[Goal]:
From the first line of the data down to and including the line with "COL = scn.collection", copy everything exactly, leaving out pictures.

[Dataset content]:
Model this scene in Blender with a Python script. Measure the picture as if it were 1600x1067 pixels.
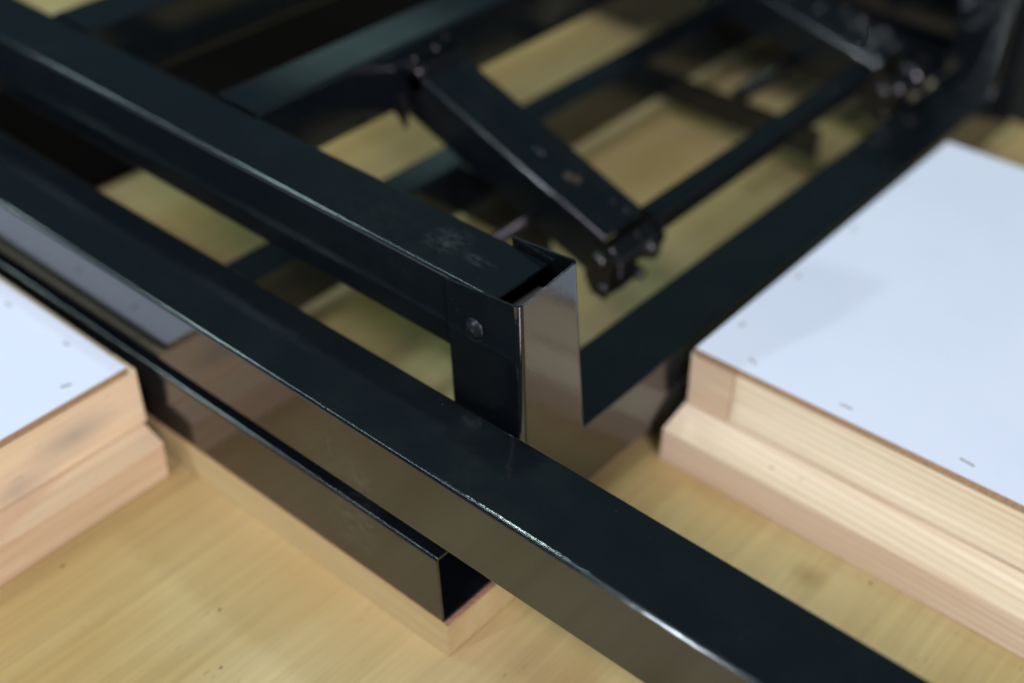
import bpy, bmesh, math, random
from mathutils import Vector, Matrix
random.seed(7)
for o in list(bpy.data.objects): bpy.data.objects.remove(o)
scn = bpy.context.scene
COL = scn.collection

# ------------------------------------------------------------------ camera
cam_d = bpy.data.cameras.new("camera")
cam = bpy.data.objects.new("camera", cam_d); COL.objects.link(cam)
cam_d.sensor_width = 36.0; cam_d.sensor_fit = 'HORIZONTAL'; cam_d.lens = 47.155
cam.matrix_world = Matrix(((0.7627, -0.4161, 0.4951, 0.2730),
                           (0.6460, 0.4536, -0.6140, -0.3009),
                           (0.0309, 0.7881, 0.6148, 0.5073),
                           (0, 0, 0, 1)))
cam_d.clip_start = 0.01; cam_d.clip_end = 100
cam_d.dof.use_dof = True
cam_d.dof.focus_distance = 0.578
cam_d.dof.aperture_fstop = 2.9
scn.camera = cam

# ------------------------------------------------------------------ light
world = bpy.data.worlds.new("World"); scn.world = world; world.use_nodes = True
bg = world.node_tree.nodes['Background']
bg.inputs[0].default_value = (0.50, 0.86, 1.0, 1); bg.inputs[1].default_value = 0.062
scn.view_settings.view_transform = 'Standard'; scn.view_settings.look = 'None'
scn.view_settings.exposure = 0; scn.view_settings.gamma = 1

def lamp(name, direction, dist, sx, sy, power, color):
    d = bpy.data.lights.new(name, 'AREA'); d.shape = 'RECTANGLE'; d.size = sx; d.size_y = sy
    d.energy = power; d.color = color
    o = bpy.data.objects.new(name, d); COL.objects.link(o)
    v = Vector(direction).normalized()
    o.location = Vector((-0.05, 0.1, 0.08)) + v * dist
    ax = (Vector((1, 0, 0)) - v * v.x).normalized()          # long side of the lamp runs along x
    ay = v.cross(ax)
    o.rotation_euler = Matrix((ax, ay, v)).transposed().to_euler()
    return o
lamp('ceiling_lamp', (0.04, -0.60, 0.80), 3.2, 0.60, 0.60, 29.0, (0.98, 0.88, 1.06))
lamp('ceiling_lamp', (-0.225, -0.875, 0.425), 2.4, 0.07, 0.07, 15.0, (0.88, 1.0, 1.08))
lamp('ceiling_lamp', (0.30, 0.10, 0.95), 2.2, 0.5, 0.5, 4.0, (0.62, 1.0, 0.35))
lamp('edge_highlight_strip', (-0.50, -0.22, 0.84), 2.2, 2.1, 0.06, 7.5, (0.72, 1.0, 1.02))  # added strip lamp, gives the bar edges a continuous highlight
lamp('ceiling_lamp', (-0.80, -0.16, 0.58), 2.2, 0.12, 0.10, 0.8, (0.74, 1.0, 1.0))
lamp('ceiling_lamp', (-0.66, -0.26, 0.70), 2.2, 0.20, 0.10, 2.4, (0.72, 1.0, 0.98))
lamp('ceiling_lamp', (-0.40, 0.36, 0.85), 2.2, 0.14, 0.14, 6.0, (0.78, 1.0, 0.98))
lamp('ceiling_lamp', (0.80, -0.42, 0.43), 2.8, 1.2, 0.7, 66.0, (1.0, 0.89, 0.99))
lamp('hall_window', (-0.66, 0.62, 0.435), 4.0, 0.75, 0.34, 0.20, (0.62, 1.0, 0.93))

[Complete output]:
Model this scene in Blender with a Python script. Measure the picture as if it were 1600x1067 pixels.
import bpy, bmesh, math, random
from mathutils import Vector, Matrix
random.seed(7)
for o in list(bpy.data.objects): bpy.data.objects.remove(o)
scn = bpy.context.scene
COL = scn.collection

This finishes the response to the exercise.